Sydney: Australian scientists Monday unveiled the world's smallest electronic switch measuring just a few atoms, which will shrink microchips and revolutionise computing speeds.

The seven-atom transistor, measuring four-billionths of a metre and embedded in a single silicone crystal, is the first step in a "quantum computer" which will make calculations millions of times faster than existing devices.

Lead researcher Michelle Simmons said the technology has major implications for code-breaking, financial transactions and weather forecasting, which involve testing enormous numbers of possible scenarios.

"You'll be able to solve problems that would take longer than the life of the universe with a classical computer," she told AFP.
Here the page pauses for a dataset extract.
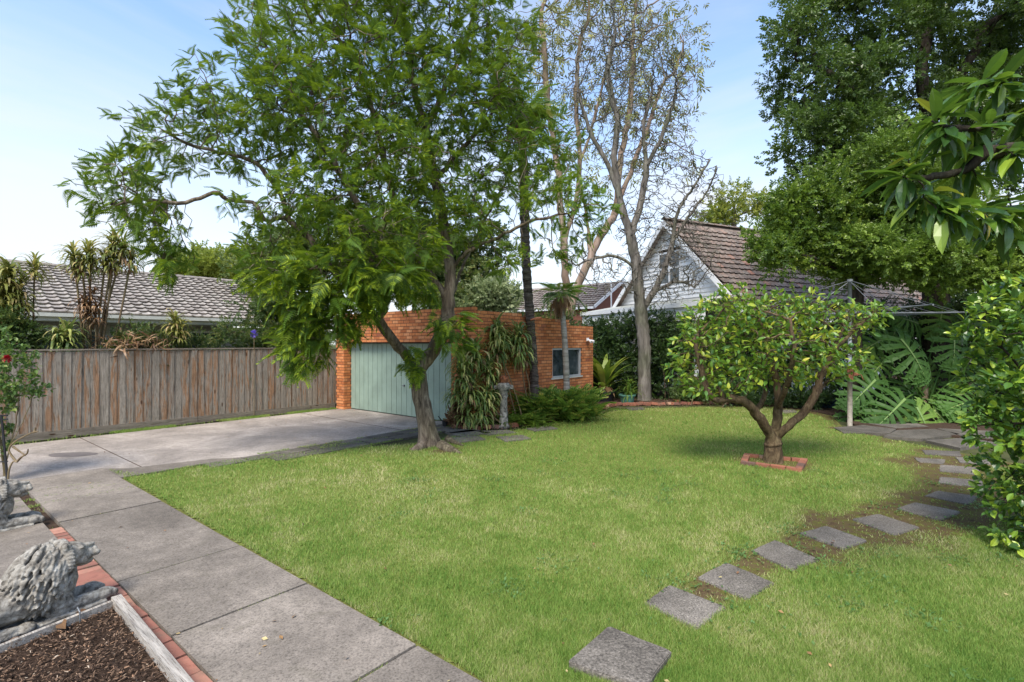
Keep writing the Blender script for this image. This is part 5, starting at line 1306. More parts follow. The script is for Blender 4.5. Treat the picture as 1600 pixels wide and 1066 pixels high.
strap_plant('leaning strap-leaved plant between the tall one and the dark palm', wb(1.9, .3), [A(810, 524, 13.1), A(812, 546, 13.1)], L_drac, 64, .52, dead=22)
# neighbour's plants behind the fence
fb = lambda px, d=.7: (lambda s: FS + U * s + V * d)(float(np.interp(px, [-200, 0, 100, 150, 200, 300, 400, 525], [-1.9, 0 - .25, .72, 1.15, 1.62, 2.8, 4.35, 7.18])))
YN = lambda px, d=.7: fb(px, d)[1]
def N3(x, y, d=.8): return A(x, y, YN(x, d))
strap_plant('big yellow-green strap-leaved plant at the left edge behind the fence', fb(14), [N3(14, 425), N3(2, 445), N3(28, 460), N3(10, 480)], L_dracy, 66, .52, dead=8)
strap_plant('single-stemmed strap-leaved plant with a small yellow head against the grey roof', fb(56, 1.0), [N3(54, 416)], L_dracy, 42, .40)
strap_plant('group of thin-stemmed yellowish strap-leaved plants rising above the roof', fb(160, .9), [N3(116, 398), N3(140, 394), N3(165, 402), N3(180, 376), N3(192, 388), N3(206, 400), N3(176, 400), N3(128, 412)], L_dracy, 46, .44, dead=12, sr=.022)
strap_plant('half-dead brown strap-leaved plant hanging in front of the roof', fb(145, .7), [N3(142, 462), N3(150, 486), N3(132, 476)], L_dead, 40, .36)
strap_plant('low green strap-leaved rosette just above the fence near its left end', fb(92, .6), [N3(92, 530, .6), N3(106, 522, .6)], L_drac, 60, .5)
strap_plant('yellow-green rosette above the fence beside the dead brown fronds', fb(275, .6), [N3(274, 502, .6), N3(280, 515, .6)], L_dracy, 54, .42)
def fpts(a, b, d): return np.array([fb(x, d) for x in np.linspace(a, b, 5)])
hedge('green creeper and fern mass over the fence at the left edge', fpts(-30, 40, .7), .4, [2.6, 2.9, 2.3], .3, 50, leaf=L_shrub, sc=.14, rc=.3, name='shrub', cat='shrub')
hedge('leafy creeper mound on the fence around the dead brown fronds', fpts(190, 300, .5), .6, [2.0, 2.45, 2.3, 2.15], .25, 80, leaf=L_shrub, sc=.11, rc=.24, name='creeper', cat='creeper')
hedge('fine green creeper with orange tips along the top of the fence near the garage', fpts(300, 520, .55), .6, [2.15, 2.5, 2.35, 2.6, 2.9], .3, 130, leaf=L_shrub, sc=.13, rc=.28, name='creeper', cat='creeper')
hedge('tall leafy shrub behind the corner of the fence and the garage', fpts(430, 520, 1.2), .6, [3.2, 3.6, 3.4], .5, 90, leaf=L_shrub, sc=.2, rc=.4, name='shrub', cat='shrub')
t = thing('dead_fronds', 'heap of dead brown fern fronds resting on the fence creeper', 'dead fronds', (*fb(228, .35), 1.6))
mb = MB(); n = 260; c = np.array([*fb(222, .38), 2.02]); T = c + RS.randn(n, 3) * [.38, .3, .10]; D = norm(RS.randn(n, 3) + [0, 0, -.5]); mb.scat(STRAPS[1], frames(D, roll=1), T, RS.uniform(.2, .5, n)); part('frond', mb, L_dead, t, kind='stuff')
fl_ = thing('agapanthus_flower', 'single violet flower head above the fence near the jacaranda', 'flower', (*N3(397, 522, .3),))
mb = MB(); c = N3(397, 522, .3); n = 60; D = norm(RS.randn(n, 3)); mb.scat(LEAFQ, frames(D), c + D * .03, np.full(n, .1)); part('bloom', mb, plain('violet_petal', (0.22, 0.17, 0.62), .6), fl_)
mb = MB(); mb.tube([c, c - [0, 0, .9], [c[0], c[1], 0]], .008, 5); part('stalk', mb, B_stem, fl_)

# ------------------------------------------------------------------ ferns, bird's nest fern, pots
FERN = frond_tmpl(20, .13, .03, .55, .15, .05, .006)
def fern(label, x, y, n, L, leaf=L_fern, sx=.5, sy=.25, name='fern', z0=0.0, up=(.3, 1.6), group=None, tm=FERN):
    b = G(x, y); t = thing(name, label, 'fern', (*b, 0), group); a = RS.rand(n) * 6.283; e = RS.uniform(*up, n)
    D = norm(np.c_[np.cos(a), np.sin(a), e]); T = np.c_[b[0] + RS.randn(n) * sx * .4, b[1] + RS.randn(n) * sy * .4, np.full(n, .02 + z0)]; M_ = frames(D, roll=.25)
    mb = MB(); mb.scat(tm, M_, T, L * RS.uniform(.6, 1.15, n)); part('frond', mb, leaf, t, kind='stuff'); return t
fern('large rounded mound of upright sword ferns in front of the slender palm', 868, 655, 620, 1.15, sx=.95, sy=.55, up=(.7, 3.2))
fern('darker sprawling ferns left of the large fern mound', 806, 664, 300, .62, leaf=L_mid, sx=.8, sy=.3, up=(.4, 1.6))
fern('small ferns at the foot of the dark palm trunk', 832, 656, 160, .85, sx=.6, sy=.3, up=(.5, 2.2))
fern('low dark ferns under the striped strap leaves by the garage door', 748, 665, 160, .5, leaf=L_mid, sx=.8, sy=.3, up=(.2, 1.2))
hedge('reddish-brown dry tuft of grass at the corner of the garage door', np.array([G(710, 668), G(722, 668)]), .02, [.5, .5], .1, 14, leaf=L_dead, sc=.16, rc=.16, name='dry_tuft', cat='plant')
def pot(name, label, x, y, r, h, mat, taper=.78, rim=True, z0=0., parent_group=None, n=28):
    b = G(x, y); t = thing(name, label, 'plant pot', (*b, z0)); mb = MB()
    prof = [(0, 0), (r * taper, 0), (r * (taper + .6) / 1.6 * 1.02, h * .5), (r, h * .84)] + ([(r * 1.07, h * .85), (r * 1.07, h), (r * .95, h)] if rim else [(r, h), (r * .93, h)]) + [(r * .9, h * .85), (0, h * .85)]
    mb.lathe((b[0], b[1], z0), prof, n); part('pot_body', mb, mat, t, smooth=False)
    mb = MB(); mb.lathe((b[0], b[1], z0), [(0, h * .88), (r * .91, h * .88)], 16); part('potting_soil', mb, M_soil, t)
    return b, h + z0
pot('plant_pot', 'round green glazed pot on the garden bed edge', 980, 630, .27, .30, M_teal)
pot('plant_pot', 'wide black pot holding the bird\'s nest fern', 944, 627, .36, .36, M_black)
pot('plant_pot', 'dark blue pot in front of the bare tree trunk', 1015, 620, .33, .40, M_bluepot)
pot('plant_pot', 'large black pot behind the left side of the lemon tree', 1092, 628, .30, .40, M_black)
pot('plant_pot', 'small terracotta pot sitting on the brick edging', 1058, 631, .11, .14, M_terra)
pot('plant_pot', 'large terracotta pot of the drooping fern beside the garage window', 908, 625, .27, .42, M_terra)
pot('plant_pot', 'dark green tub in the bed behind the lemon tree\'s right branch', 1290, 637, .34, .30, M_bluepot)
bk = G(696, 667); tk = thing('small_bucket', 'small black bucket with sticks by the right corner of the garage door', 'bucket', (*bk, 0)); mb = MB(); mb.lathe((*bk, 0), [(0, 0), (.065, 0), (.09, .16), (.08, .16), (.06, .03)], 16); part('bucket_body', mb, M_black, tk)
mb = MB(); mb.tube([[bk[0], bk[1], .05], [bk[0] - .18, bk[1], .26]], .012, 5); part('stick', mb, M_black, tk)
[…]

The University of New South Wales' Centre for Quantum Computer Technology (CQCT) and the University of Wisconsin-Madison created the transistor by manipulating atoms using a special microscope.

The breakthrough promises to reduce the size of microchips, which contain billions of transistors, by up to 100 times, simultaneously accelerating processing speeds "exponentially."

"Australia's first computer was commissioned in 1949. It took up an entire room and you could hold its components in your hands," Simmons said.

"Today you can carry a computer around in your hand and many of its components are more than 1000 times smaller than the width of a human hair.

"Now we have just demonstrated the world's first electronic device in silicon systematically created on the scale of individual atoms."

Simmons said commercial applications for the technology were about five years away. Her team is now working towards the first ultra-fast quantum computer, predicted to be the size of a current silicone chip.